US: Student grows clothing line inspired by Horticulture Center

Growing in Illinois State University's Horticulture Center's vegetable garden—a living canvas of leafy greens and vibrant heirloom tomatoes—a slender, fingerlike purple pepper caught Jalen Cunningham's artistic eye.

"What's that one?" Cunningham asked Horticulture Center Director Jessica Chambers '93. "It's a buena mulata pepper," Chambers said with a smile. She pulled one from the plant and handed it to Cunningham.

"I didn't know vegetables could look that cool," he said. "I really want to draw these."

Senior graphic design major Jalen Cunningham stands in Illinois State University's Horticulture Center, the inspiration for his "Horticulture Collection" clothing line. Photo by Illinois State University.  

A senior graphic design major, Cunningham spent the summer designing an original clothing line inspired by the Horticulture Center, which he'll showcase at the center's Autumnal Festival Saturday, September 10, and Sunday, September 11. Cunningham's "Horticulture Collection" includes several pieces of apparel—from T-shirts to jackets—featuring three of the center's gardens: the Vegetable Garden, the Herb Garden, and the Moon Garden.

Chambers and Cunningham connected during a graphic design internship fair last spring. Chambers was impressed when Cunningham pulled a colorful jacket he had designed out of his book bag. "That's amazing. What if you did a piece of clothing that represented the garden?" Chambers proposed.

Left: Jalen Cullingham's herb garden design. Right: Jalen Cunningham's vegetable garden design. Photos by Illinois State University. 

Cunningham loved the idea, and in June, he began traveling to the Horticulture Center every few weeks from his home in Steger, 35 miles south of Chicago.

"Jessica showed me around and had me observe everything—and I'm glad she did because I think if I was just using images on Google, the final result would not have been as good," said Cunningham. He took photos of the gardens throughout the summer and even picked some vegetables to bring home. The purple peppers, which Cunningham incorporated into his vegetable garden design, were "super spicy," he said.

After creating a mood board for inspiration, Cunningham made more than 20 pencil sketches, and Chambers provided feedback. "Maybe you should add some more vegetables," she suggested. "Oh, you're right," replied Cunningham. He created final versions in Photoshop and uploaded his designs into online templates for various garments. Cunningham adjusted his design to account for sleeves and pant legs.

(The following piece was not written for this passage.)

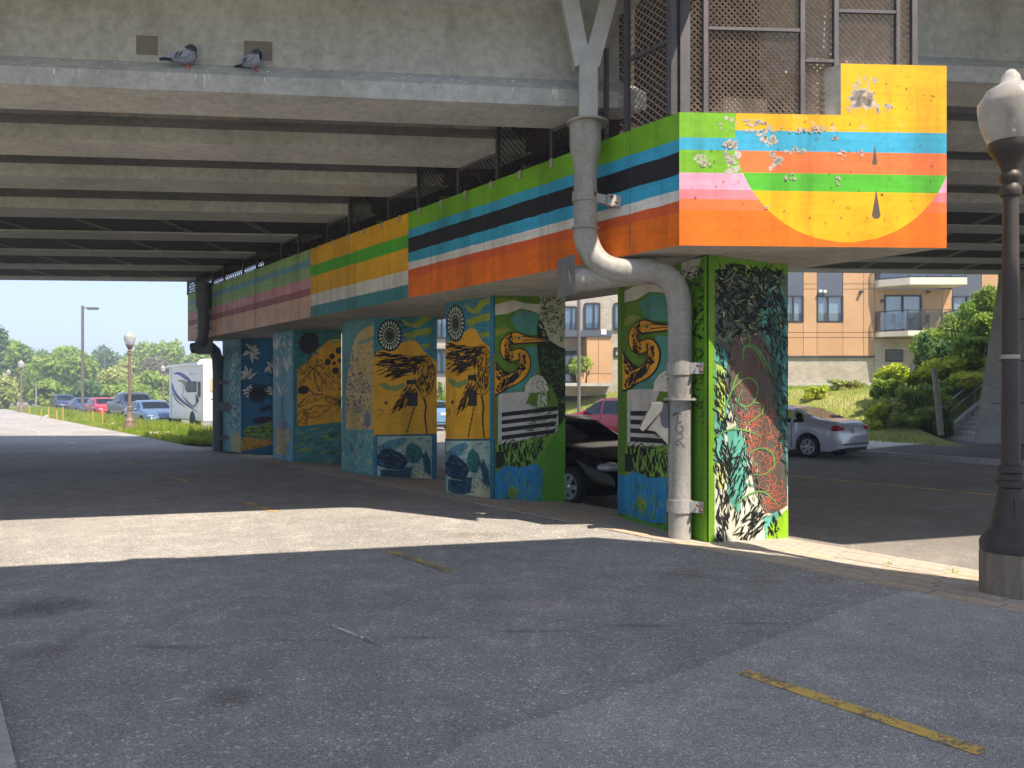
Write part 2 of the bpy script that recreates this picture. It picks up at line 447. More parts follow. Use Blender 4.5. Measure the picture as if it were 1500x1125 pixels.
for i in range(3):
    a = onl(19.2, -4 + i * 16); b_ = onl(19.2, 12 + i * 16)
    dash('road_centre_line', a, b_, 0.12, M_YEL, -0.14, road)
dash('painted_mark', XY(480, 5.65), XY(552, 5.2), 0.03, M_WHT, 0.0045, path)
dash('painted_mark', XY(696, 10.85), XY(718, 10.7), 0.09, M_WHT, 0.0045, path)

# pavers along the columns: each one laid on the bed
PAV = [mat('paver_%s' % t, c, 0.85, 0, 0.22, 14, 0.3, 90) for t, c in
       (('grey', S(176, 166, 152)), ('buff', S(186, 168, 146)), ('rose', S(176, 162, 148)))]
bed = bpy.data.objects['paving_bed']
pl = MB(); pl.box((0, 0, 0), (0.232, 0.53, 0.06)); 
pme = []
for m_ in PAV:
    me_o = pl.build('paver', m_, bed); pme.append(me_o.data); bpy.data.objects.remove(me_o)
cnt = 0
far = MB()
rz = math.atan2(PD.y, PD.x) - math.pi / 2
for i in range(40):
    for j in range(7):
        x0 = 8.452 + (j + .5) * 2.166 / 7
        t = (j + .5) / 7; z = -0.1 * t - 0.026 + 0.03 + rnd.uniform(-.004, .004) - 0.026
        d = 4.2 + i * 0.432 + (0.216 if j % 2 else 0)
        p = onl(x0, d)
        if cnt < 290 and d < 21.5:
            o = bpy.data.objects.new('paver', pme[rnd.randrange(3)]); COL.objects.link(o)
            o.parent = bed; o.location = (p.x, p.y, z); o.rotation_euler = (R(rnd.uniform(-.4, .4)), R(-.046 * 57.3 * -1), rz)
            cnt += 1

# ================================================================== THE PIER WITH ITS MURALS
class Mural:
    """flat paint laid over one planar face; shapes are drawn in (u, v), v from the top"""
    def __init__(s, TL, TR, BR, BL, px=None, off=0.0015, step=0.0004):
        s.q = [Vector(p) for p in (TL, TR, BR, BL)]
        n = (s.q[1] - s.q[0]).cross(s.q[3] - s.q[0]).normalized()
        mid = sum(s.q, Vector()) / 4
        if n.dot(Vector((0, 0, EYE)) - mid) < 0: n = -n
        s.n = n; s.mb = MB(); s.off = off; s.step = step; s.layer = 0; s.px = px
    def pt(s, u, v):
        a = s.q[0].lerp(s.q[1], u); b = s.q[3].lerp(s.q[2], u)
        return a.lerp(b, v) + s.n * (s.off + s.layer * s.step)
    def uv(s, x, y):
        if s.px is None: return x, y
        (xl, tl, bl), (xr, tr, br) = s.px
        u = (x - xl) / (xr - xl); t = tl + (tr - tl) * u; b = bl + (br - bl) * u
        return u, (y - t) / (b - t)
    @staticmethod
    def clip(poly):
        for ax, lim, sg in ((0, 0.0, 1), (0, 1.0, -1), (1, 0.0, 1), (1, 1.0, -1)):
            out = []
            for i in range(len(poly)):
                p, q = poly[i - 1], poly[i]
                ip = (p[ax] - lim) * sg >= 0; iq = (q[ax] - lim) * sg >= 0
                if ip != iq:
                    t = (lim - p[ax]) / (q[ax] - p[ax])
                    out.append((p[0] + (q[0] - p[0]) * t, p[1] + (q[1] - p[1]) * t))
                if iq: out.append(q)
            poly = out
            if len(poly) < 3: return []
        return poly
    def poly(s, pts, col, peel=0.0, up=True):
        if up: s.layer += 1
        c = s.clip([s.uv(*p) for p in pts])
        if len(c) < 3: return
        v3 = [s.pt(*p) for p in c]
        if len(c) <= 4:
            s.mb.add(v3, [tuple(range(len(c)))]); s.mb.c.append((*col[:3], peel))
        else:
            tr = tessellate_polygon([[Vector((p[0], p[1], 0)) for p in c]])
            s.mb.add(v3, [tuple(t) for t in tr]); s.mb.c += [(*col[:3], peel)] * len(tr)
    def rect(s, x0, y0, x1, y1, col, peel=0.0, up=True): s.poly([(x0, y0), (x1, y0), (x1, y1), (x0, y1)], col, peel, up)
    def ellipse(s, cx, cy, rx, ry, col, n=28, a0=0, jag=0, up=True):
        s.poly([(cx + rx * (1 + random.uniform(-jag, jag)) * math.cos(2 * math.pi * k / n + a0), cy + ry * (1 + random.uniform(-jag, jag)) * math.sin(2 * math.pi * k / n + a0)) for k in range(n)], col, up=up)
    def stroke(s, pts, w0, w1, col, wm=None, up=True):
        """tapered line through pts (smoothed), width w0 -> w1, optional belly wm"""
        if up: s.layer += 1
        q = []
        n = len(pts)
        for i in range(n - 1):
            p0 = pts[max(i - 1, 0)]; p1 = pts[i]; p2 = pts[i + 1]; p3 = pts[min(i + 2, n - 1)]
            for k in range(5 if n > 2 else 2):
                t = k / (5 if n > 2 else 2)
                q.append(tuple(0.5 * (2 * p1[a] + (p2[a] - p0[a]) * t + (2 * p0[a] - 5 * p1[a] + 4 * p2[a] - p3[a]) * t * t + (3 * p1[a] - p0[a] - 3 * p2[a] + p3[a]) * t ** 3) for a in (0, 1)))
        q.append(pts[-1]); m = len(q); L = []; Rr = []
        for i, p in enumerate(q):
            a = q[max(i - 1, 0)]; b = q[min(i + 1, m - 1)]
            dx, dy = b[0] - a[0], b[1] - a[1]; l = math.hypot(dx, dy) or 1
            t = i / (m - 1); w = w0 + (w1 - w0) * t
            if wm is not None: w += (wm - (w0 + w1) / 2) * math.sin(math.pi * t)
            L.append((p[0] - dy / l * w / 2, p[1] + dx / l * w / 2)); Rr.append((p[0] + dy / l * w / 2, p[1] - dx / l * w / 2))
        for i in range(m - 1): s.poly([L[i], L[i + 1], Rr[i + 1], Rr[i]], col, up=False)
    def hatch(s, area, n, ang, ln, wd, cols, seed=1, curve=0.15):
        """many short brush strokes inside a polygon"""
        s.layer += 1
        rn = random.Random(seed)
        xs = [p[0] for p in area]; ys = [p[1] for p in area]; k = 0; tries = 0
        while k < n and tries < n * 30:
            tries += 1
            x = rn.uniform(min(xs), max(xs)); y = rn.uniform(min(ys), max(ys))
            ins = False
            for i in range(len(area)):
                (x1, y1), (x2, y2) = area[i - 1], area[i]
                if (y1 > y) != (y2 > y) and x < (x2 - x1) * (y - y1) / (y2 - y1) + x1: ins = not ins
            if not ins: continue
            a = ang(x, y, rn) if callable(ang) else R(ang) + rn.uniform(-.35, .35)
            l = rn.uniform(*ln); w = rn.uniform(*wd); c = rn.choice(cols)
            dx, dy = math.cos(a), math.sin(a); bx, by = -dy, dx; cv = rn.uniform(-curve, curve) * l
            P4 = [(x - dx * l / 2, y - dy * l / 2), (x - dx * l * .15 + bx * (cv + w / 2), y - dy * l * .15 + by * (cv + w / 2)),
                  (x + dx * l / 2, y + dy * l / 2), (x + dx * l * .1 + bx * (cv - w / 2), y + dy * l * .1 + by * (cv - w / 2))]
            s.poly(P4, c, up=False); k += 1
    def spots(s, area_c, rx, ry, n, r, cols, seed=1):
        s.layer += 1; rn = random.Random(seed)
        for _ in range(n):
            a = rn.uniform(0, 6.28); q = math.sqrt(rn.random()); rr = rn.uniform(*r)
            cx = area_c[0] + rx * q * math.cos(a); cy = area_c[1] + ry * q * math.sin(a); m = rn.randint(7, 12); ex = rn.uniform(.6, 1.6); ro = rn.uniform(-.5, .5)
            pp_ = [(rr * ex * rn.uniform(.35, 1.25) * math.cos(6.283 * k / m), rr / ex * rn.uniform(.35, 1.25) * math.sin(6.283 * k / m)) for k in range(m)]
            s.poly([(cx + x * math.cos(ro) - y * math.sin(ro), cy + x * math.sin(ro) + y * math.cos(ro)) for x, y in pp_], rn.choice(cols), up=False)
    def done(s, parent): return s.mb.build('mural', PAINT, parent, fixn=False)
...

"It can be a very tedious process, but I think it ends up looking good toward the end," Cunningham said. "It's well worth it."

Cunningham's Horticulture Collection is available online through his recently launched design company, Sol Clothing. "I like to put my whole soul into the design," he explained. Cunningham relished the opportunity to wear vibrant clothes in college after attending a high school where uniforms were required.